PROBLEM DESCRIPTION
Your task is to write out the complete listing exactly as it is shown.

----

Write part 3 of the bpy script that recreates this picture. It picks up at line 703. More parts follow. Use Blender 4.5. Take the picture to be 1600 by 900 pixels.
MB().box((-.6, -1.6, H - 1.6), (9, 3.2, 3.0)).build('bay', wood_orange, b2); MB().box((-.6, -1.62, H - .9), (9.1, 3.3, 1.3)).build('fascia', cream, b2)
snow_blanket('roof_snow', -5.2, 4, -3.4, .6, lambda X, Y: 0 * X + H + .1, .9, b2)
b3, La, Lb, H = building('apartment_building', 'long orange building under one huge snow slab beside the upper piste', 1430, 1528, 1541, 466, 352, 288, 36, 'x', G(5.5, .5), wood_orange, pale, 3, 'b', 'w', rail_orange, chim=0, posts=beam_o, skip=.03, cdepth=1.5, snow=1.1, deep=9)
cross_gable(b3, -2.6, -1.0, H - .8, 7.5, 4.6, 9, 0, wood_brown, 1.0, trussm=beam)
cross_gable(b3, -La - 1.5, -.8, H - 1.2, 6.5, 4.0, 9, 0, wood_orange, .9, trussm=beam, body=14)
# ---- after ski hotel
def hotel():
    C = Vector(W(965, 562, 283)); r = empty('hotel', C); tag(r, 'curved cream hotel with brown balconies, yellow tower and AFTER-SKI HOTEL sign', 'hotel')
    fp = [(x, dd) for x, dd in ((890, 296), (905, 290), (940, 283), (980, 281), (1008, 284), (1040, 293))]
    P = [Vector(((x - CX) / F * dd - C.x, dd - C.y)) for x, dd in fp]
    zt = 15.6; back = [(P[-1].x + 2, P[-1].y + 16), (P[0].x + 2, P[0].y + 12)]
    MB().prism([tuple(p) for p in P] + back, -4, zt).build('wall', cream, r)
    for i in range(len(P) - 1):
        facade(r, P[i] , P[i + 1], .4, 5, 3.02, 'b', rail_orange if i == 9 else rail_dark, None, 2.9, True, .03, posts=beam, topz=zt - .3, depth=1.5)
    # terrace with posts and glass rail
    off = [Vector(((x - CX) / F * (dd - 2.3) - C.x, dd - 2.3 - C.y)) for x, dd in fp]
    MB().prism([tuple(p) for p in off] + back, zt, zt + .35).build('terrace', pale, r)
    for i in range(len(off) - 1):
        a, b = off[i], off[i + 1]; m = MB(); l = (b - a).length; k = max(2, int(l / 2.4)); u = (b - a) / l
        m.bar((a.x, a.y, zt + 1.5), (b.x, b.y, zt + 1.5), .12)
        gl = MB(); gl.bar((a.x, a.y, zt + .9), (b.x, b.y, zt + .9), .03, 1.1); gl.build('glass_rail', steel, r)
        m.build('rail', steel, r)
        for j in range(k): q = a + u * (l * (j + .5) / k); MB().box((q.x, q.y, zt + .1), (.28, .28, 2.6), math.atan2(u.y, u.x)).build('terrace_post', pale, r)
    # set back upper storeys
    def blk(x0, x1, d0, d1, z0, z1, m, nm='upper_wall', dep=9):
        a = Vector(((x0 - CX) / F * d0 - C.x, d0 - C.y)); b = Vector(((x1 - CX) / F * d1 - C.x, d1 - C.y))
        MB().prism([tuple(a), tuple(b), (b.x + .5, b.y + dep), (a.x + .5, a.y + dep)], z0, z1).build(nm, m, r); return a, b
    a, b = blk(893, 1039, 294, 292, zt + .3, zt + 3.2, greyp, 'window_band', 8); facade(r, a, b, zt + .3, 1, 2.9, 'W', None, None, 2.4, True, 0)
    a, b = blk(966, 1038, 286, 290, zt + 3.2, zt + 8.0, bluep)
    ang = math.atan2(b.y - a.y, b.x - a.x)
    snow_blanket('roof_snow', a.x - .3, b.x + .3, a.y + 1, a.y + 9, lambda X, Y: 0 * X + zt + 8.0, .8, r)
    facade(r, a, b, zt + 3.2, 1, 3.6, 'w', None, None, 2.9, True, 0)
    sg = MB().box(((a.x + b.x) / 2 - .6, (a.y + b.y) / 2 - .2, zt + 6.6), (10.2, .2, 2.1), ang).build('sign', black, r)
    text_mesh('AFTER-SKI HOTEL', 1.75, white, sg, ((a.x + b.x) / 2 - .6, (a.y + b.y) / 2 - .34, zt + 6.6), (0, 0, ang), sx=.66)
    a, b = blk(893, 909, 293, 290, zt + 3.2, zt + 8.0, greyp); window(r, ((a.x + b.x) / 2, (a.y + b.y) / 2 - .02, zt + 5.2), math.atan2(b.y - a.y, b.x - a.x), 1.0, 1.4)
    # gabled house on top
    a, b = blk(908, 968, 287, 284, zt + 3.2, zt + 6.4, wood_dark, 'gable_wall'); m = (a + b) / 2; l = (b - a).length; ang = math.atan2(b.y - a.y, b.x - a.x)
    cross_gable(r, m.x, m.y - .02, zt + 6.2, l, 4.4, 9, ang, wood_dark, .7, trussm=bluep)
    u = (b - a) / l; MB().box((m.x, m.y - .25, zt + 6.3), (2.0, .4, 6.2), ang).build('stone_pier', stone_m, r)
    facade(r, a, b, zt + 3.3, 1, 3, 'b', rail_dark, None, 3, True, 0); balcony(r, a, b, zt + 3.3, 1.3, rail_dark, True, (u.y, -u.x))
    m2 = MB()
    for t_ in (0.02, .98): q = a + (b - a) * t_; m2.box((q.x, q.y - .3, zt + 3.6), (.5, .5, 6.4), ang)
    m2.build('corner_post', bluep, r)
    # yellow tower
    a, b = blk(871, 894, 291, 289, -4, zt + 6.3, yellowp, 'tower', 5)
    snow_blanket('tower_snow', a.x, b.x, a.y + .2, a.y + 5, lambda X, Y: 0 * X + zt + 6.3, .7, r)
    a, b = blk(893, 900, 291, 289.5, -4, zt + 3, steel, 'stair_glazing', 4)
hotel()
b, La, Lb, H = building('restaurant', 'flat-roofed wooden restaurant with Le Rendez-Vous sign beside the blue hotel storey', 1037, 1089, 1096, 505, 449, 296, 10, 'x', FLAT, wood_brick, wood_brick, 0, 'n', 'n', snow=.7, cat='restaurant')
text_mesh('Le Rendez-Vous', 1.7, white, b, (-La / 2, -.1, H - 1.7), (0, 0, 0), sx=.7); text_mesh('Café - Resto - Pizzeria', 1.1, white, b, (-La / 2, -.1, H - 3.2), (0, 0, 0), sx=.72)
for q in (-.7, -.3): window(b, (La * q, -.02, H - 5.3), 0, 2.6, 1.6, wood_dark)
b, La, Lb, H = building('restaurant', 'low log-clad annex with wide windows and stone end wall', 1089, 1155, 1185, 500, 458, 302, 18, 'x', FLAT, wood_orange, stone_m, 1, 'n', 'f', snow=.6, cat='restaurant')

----

CORRECT RESULT
Write part 3 of the bpy script that recreates this picture. It picks up at line 703. More parts follow. Use Blender 4.5. Take the picture to be 1600 by 900 pixels.
MB().box((-.6, -1.6, H - 1.6), (9, 3.2, 3.0)).build('bay', wood_orange, b2); MB().box((-.6, -1.62, H - .9), (9.1, 3.3, 1.3)).build('fascia', cream, b2)
snow_blanket('roof_snow', -5.2, 4, -3.4, .6, lambda X, Y: 0 * X + H + .1, .9, b2)
b3, La, Lb, H = building('apartment_building', 'long orange building under one huge snow slab beside the upper piste', 1430, 1528, 1541, 466, 352, 288, 36, 'x', G(5.5, .5), wood_orange, pale, 3, 'b', 'w', rail_orange, chim=0, posts=beam_o, skip=.03, cdepth=1.5, snow=1.1, deep=9)
cross_gable(b3, -2.6, -1.0, H - .8, 7.5, 4.6, 9, 0, wood_brown, 1.0, trussm=beam)
cross_gable(b3, -La - 1.5, -.8, H - 1.2, 6.5, 4.0, 9, 0, wood_orange, .9, trussm=beam, body=14)
# ---- after ski hotel
def hotel():
    C = Vector(W(965, 562, 283)); r = empty('hotel', C); tag(r, 'curved cream hotel with brown balconies, yellow tower and AFTER-SKI HOTEL sign', 'hotel')
    fp = [(x, dd) for x, dd in ((890, 296), (905, 290), (940, 283), (980, 281), (1008, 284), (1040, 293))]
    P = [Vector(((x - CX) / F * dd - C.x, dd - C.y)) for x, dd in fp]
    zt = 15.6; back = [(P[-1].x + 2, P[-1].y + 16), (P[0].x + 2, P[0].y + 12)]
    MB().prism([tuple(p) for p in P] + back, -4, zt).build('wall', cream, r)
    for i in range(len(P) - 1):
        facade(r, P[i] , P[i + 1], .4, 5, 3.02, 'b', rail_orange if i == 9 else rail_dark, None, 2.9, True, .03, posts=beam, topz=zt - .3, depth=1.5)
    # terrace with posts and glass rail
    off = [Vector(((x - CX) / F * (dd - 2.3) - C.x, dd - 2.3 - C.y)) for x, dd in fp]
    MB().prism([tuple(p) for p in off] + back, zt, zt + .35).build('terrace', pale, r)
    for i in range(len(off) - 1):
        a, b = off[i], off[i + 1]; m = MB(); l = (b - a).length; k = max(2, int(l / 2.4)); u = (b - a) / l
        m.bar((a.x, a.y, zt + 1.5), (b.x, b.y, zt + 1.5), .12)
        gl = MB(); gl.bar((a.x, a.y, zt + .9), (b.x, b.y, zt + .9), .03, 1.1); gl.build('glass_rail', steel, r)
        m.build('rail', steel, r)
        for j in range(k): q = a + u * (l * (j + .5) / k); MB().box((q.x, q.y, zt + .1), (.28, .28, 2.6), math.atan2(u.y, u.x)).build('terrace_post', pale, r)
    # set back upper storeys
    def blk(x0, x1, d0, d1, z0, z1, m, nm='upper_wall', dep=9):
        a = Vector(((x0 - CX) / F * d0 - C.x, d0 - C.y)); b = Vector(((x1 - CX) / F * d1 - C.x, d1 - C.y))
        MB().prism([tuple(a), tuple(b), (b.x + .5, b.y + dep), (a.x + .5, a.y + dep)], z0, z1).build(nm, m, r); return a, b
    a, b = blk(893, 1039, 294, 292, zt + .3, zt + 3.2, greyp, 'window_band', 8); facade(r, a, b, zt + .3, 1, 2.9, 'W', None, None, 2.4, True, 0)
    a, b = blk(966, 1038, 286, 290, zt + 3.2, zt + 8.0, bluep)
    ang = math.atan2(b.y - a.y, b.x - a.x)
    snow_blanket('roof_snow', a.x - .3, b.x + .3, a.y + 1, a.y + 9, lambda X, Y: 0 * X + zt + 8.0, .8, r)
    facade(r, a, b, zt + 3.2, 1, 3.6, 'w', None, None, 2.9, True, 0)
    sg = MB().box(((a.x + b.x) / 2 - .6, (a.y + b.y) / 2 - .2, zt + 6.6), (10.2, .2, 2.1), ang).build('sign', black, r)
    text_mesh('AFTER-SKI HOTEL', 1.75, white, sg, ((a.x + b.x) / 2 - .6, (a.y + b.y) / 2 - .34, zt + 6.6), (0, 0, ang), sx=.66)
    a, b = blk(893, 909, 293, 290, zt + 3.2, zt + 8.0, greyp); window(r, ((a.x + b.x) / 2, (a.y + b.y) / 2 - .02, zt + 5.2), math.atan2(b.y - a.y, b.x - a.x), 1.0, 1.4)
    # gabled house on top
    a, b = blk(908, 968, 287, 284, zt + 3.2, zt + 6.4, wood_dark, 'gable_wall'); m = (a + b) / 2; l = (b - a).length; ang = math.atan2(b.y - a.y, b.x - a.x)
    cross_gable(r, m.x, m.y - .02, zt + 6.2, l, 4.4, 9, ang, wood_dark, .7, trussm=bluep)
    u = (b - a) / l; MB().box((m.x, m.y - .25, zt + 6.3), (2.0, .4, 6.2), ang).build('stone_pier', stone_m, r)
    facade(r, a, b, zt + 3.3, 1, 3, 'b', rail_dark, None, 3, True, 0); balcony(r, a, b, zt + 3.3, 1.3, rail_dark, True, (u.y, -u.x))
    m2 = MB()
    for t_ in (0.02, .98): q = a + (b - a) * t_; m2.box((q.x, q.y - .3, zt + 3.6), (.5, .5, 6.4), ang)
    m2.build('corner_post', bluep, r)
    # yellow tower
    a, b = blk(871, 894, 291, 289, -4, zt + 6.3, yellowp, 'tower', 5)
    snow_blanket('tower_snow', a.x, b.x, a.y + .2, a.y + 5, lambda X, Y: 0 * X + zt + 6.3, .7, r)
    a, b = blk(893, 900, 291, 289.5, -4, zt + 3, steel, 'stair_glazing', 4)
hotel()
b, La, Lb, H = building('restaurant', 'flat-roofed wooden restaurant with Le Rendez-Vous sign beside the blue hotel storey', 1037, 1089, 1096, 505, 449, 296, 10, 'x', FLAT, wood_brick, wood_brick, 0, 'n', 'n', snow=.7, cat='restaurant')
text_mesh('Le Rendez-Vous', 1.7, white, b, (-La / 2, -.1, H - 1.7), (0, 0, 0), sx=.7); text_mesh('Café - Resto - Pizzeria', 1.1, white, b, (-La / 2, -.1, H - 3.2), (0, 0, 0), sx=.72)
for q in (-.7, -.3): window(b, (La * q, -.02, H - 5.3), 0, 2.6, 1.6, wood_dark)
b, La, Lb, H = building('restaurant', 'low log-clad annex with wide windows and stone end wall', 1089, 1155, 1185, 500, 458, 302, 18, 'x', FLAT, wood_orange, stone_m, 1, 'n', 'f', snow=.6, cat='restaurant')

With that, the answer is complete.